There's a fear that using AI makes brands sound like everyone else. It can — if you let it run the show. Used well, AI is leverage: it removes the slow, repetitive work so the human parts (taste, judgment, point of view) get more of your attention, not less.
Where AI genuinely helps
- Speed — first drafts of copy, content, and concepts in minutes.
- Volume — keeping a blog, newsletter, and socials consistently fed.
- Exploration — testing more directions before committing.
- Systems — automations for the operational busywork.
Where humans stay in charge
Strategy, voice, and the final call. AI gives you raw material; you bring the editorial eye that makes it sound like you and no one else.
How to keep your soul
- Feed AI your real voice — examples, do's and don'ts — so outputs match your brand, not the internet's average.
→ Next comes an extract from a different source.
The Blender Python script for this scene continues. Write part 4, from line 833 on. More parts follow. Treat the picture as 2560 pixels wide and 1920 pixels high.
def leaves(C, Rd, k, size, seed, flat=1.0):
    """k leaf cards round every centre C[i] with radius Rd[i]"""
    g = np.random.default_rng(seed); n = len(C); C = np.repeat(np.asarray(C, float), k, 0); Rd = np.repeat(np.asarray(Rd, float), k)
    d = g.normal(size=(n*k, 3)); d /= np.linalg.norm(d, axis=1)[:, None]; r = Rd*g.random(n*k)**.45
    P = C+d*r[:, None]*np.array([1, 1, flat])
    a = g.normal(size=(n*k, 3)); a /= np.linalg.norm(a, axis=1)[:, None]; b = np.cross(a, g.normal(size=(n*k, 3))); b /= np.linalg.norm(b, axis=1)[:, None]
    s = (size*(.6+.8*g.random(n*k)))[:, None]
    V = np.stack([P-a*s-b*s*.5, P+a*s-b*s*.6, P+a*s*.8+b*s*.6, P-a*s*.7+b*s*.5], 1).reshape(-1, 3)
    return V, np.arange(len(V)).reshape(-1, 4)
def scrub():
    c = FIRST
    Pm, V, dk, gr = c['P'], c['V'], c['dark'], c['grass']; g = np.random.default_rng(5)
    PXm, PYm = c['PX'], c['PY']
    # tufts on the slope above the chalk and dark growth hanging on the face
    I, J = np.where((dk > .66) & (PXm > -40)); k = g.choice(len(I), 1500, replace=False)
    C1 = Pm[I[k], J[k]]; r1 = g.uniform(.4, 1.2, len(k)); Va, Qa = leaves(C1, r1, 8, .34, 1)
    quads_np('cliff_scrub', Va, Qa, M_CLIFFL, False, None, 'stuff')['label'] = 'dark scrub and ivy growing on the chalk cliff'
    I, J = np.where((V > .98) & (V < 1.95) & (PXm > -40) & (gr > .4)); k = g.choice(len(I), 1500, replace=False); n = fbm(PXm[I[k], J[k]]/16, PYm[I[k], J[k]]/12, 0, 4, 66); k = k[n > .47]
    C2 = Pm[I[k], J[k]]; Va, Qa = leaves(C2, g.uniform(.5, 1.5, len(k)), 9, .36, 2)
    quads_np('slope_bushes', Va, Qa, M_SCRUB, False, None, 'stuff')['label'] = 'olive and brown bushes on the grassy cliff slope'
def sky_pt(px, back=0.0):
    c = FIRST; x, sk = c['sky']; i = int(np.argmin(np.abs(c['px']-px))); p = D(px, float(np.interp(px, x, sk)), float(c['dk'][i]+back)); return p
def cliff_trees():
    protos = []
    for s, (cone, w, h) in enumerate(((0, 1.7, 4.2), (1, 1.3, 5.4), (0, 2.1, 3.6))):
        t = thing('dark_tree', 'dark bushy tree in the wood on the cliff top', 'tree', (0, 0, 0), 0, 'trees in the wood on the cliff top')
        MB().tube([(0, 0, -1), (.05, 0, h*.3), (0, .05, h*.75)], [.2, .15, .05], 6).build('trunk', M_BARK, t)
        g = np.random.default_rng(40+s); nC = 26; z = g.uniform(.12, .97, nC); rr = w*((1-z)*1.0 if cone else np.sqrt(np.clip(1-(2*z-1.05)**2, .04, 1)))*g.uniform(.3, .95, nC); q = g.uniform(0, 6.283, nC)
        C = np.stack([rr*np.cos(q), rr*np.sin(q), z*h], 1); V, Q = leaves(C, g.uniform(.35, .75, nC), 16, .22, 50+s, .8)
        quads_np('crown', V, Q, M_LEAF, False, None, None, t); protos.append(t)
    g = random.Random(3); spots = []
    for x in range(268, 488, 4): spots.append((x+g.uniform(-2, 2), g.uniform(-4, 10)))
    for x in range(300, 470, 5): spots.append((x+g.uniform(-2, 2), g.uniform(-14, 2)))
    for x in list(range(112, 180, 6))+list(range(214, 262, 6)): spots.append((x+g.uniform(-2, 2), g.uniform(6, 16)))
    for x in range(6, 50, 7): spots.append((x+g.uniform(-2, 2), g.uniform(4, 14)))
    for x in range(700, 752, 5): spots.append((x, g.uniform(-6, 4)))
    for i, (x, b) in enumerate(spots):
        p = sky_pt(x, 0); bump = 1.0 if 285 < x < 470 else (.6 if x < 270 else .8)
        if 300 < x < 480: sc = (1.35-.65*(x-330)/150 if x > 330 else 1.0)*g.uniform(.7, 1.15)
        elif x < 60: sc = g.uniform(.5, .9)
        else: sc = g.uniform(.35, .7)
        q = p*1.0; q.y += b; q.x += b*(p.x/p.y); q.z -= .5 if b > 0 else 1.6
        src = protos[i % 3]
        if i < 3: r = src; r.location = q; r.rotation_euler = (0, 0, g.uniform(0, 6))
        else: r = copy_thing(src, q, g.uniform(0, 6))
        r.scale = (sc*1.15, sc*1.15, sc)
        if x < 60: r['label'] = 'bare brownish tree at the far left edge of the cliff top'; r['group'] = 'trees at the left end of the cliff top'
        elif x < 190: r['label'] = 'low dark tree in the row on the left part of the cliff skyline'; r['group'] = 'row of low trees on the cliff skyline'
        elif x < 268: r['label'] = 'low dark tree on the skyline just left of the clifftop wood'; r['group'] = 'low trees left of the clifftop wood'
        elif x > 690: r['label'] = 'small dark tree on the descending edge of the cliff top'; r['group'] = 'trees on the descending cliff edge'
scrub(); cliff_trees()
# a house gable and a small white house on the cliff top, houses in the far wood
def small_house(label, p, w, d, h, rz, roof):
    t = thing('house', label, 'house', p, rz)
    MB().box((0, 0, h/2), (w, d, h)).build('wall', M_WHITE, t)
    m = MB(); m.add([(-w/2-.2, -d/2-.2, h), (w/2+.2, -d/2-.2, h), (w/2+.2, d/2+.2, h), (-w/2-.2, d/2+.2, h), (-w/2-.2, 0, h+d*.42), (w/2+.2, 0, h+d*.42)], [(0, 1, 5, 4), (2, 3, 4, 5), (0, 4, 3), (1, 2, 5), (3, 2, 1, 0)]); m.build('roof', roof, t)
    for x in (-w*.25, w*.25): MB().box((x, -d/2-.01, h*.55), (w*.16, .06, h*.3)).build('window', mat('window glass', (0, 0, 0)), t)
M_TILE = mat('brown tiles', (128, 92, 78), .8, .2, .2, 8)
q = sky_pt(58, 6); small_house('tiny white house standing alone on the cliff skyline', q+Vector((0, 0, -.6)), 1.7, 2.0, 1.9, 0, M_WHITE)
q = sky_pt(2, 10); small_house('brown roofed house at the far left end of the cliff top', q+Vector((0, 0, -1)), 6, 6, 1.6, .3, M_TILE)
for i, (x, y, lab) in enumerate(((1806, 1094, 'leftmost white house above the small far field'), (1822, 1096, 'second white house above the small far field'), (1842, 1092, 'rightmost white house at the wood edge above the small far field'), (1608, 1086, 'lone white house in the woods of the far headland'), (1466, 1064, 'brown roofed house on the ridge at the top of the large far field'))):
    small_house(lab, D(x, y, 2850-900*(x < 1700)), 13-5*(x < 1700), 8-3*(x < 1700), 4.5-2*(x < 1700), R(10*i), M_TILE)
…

- Always edit. The 20% you change is what makes it yours.
- Use AI for the scaffolding; reserve the message and the taste for people.
The takeaway
The brands that win the next few years won't be the ones that avoid AI or the ones that surrender to it — they'll be the ones that pair its speed with a clear, human point of view.
That's exactly how I work. Let's build something worth remembering.
Frequently asked questions
Will AI make my brand sound generic?
Only if you publish raw output. Feed it your voice and edit every draft, and AI amplifies your distinctiveness instead of flattening it.
What should I never hand fully to AI?
Core strategy, brand voice decisions, and final approval. Use AI for drafts and speed; keep judgment human.
How do I make AI match my brand voice?
Give it examples of your best writing plus clear do's and don'ts, and ask it to mirror that style every time.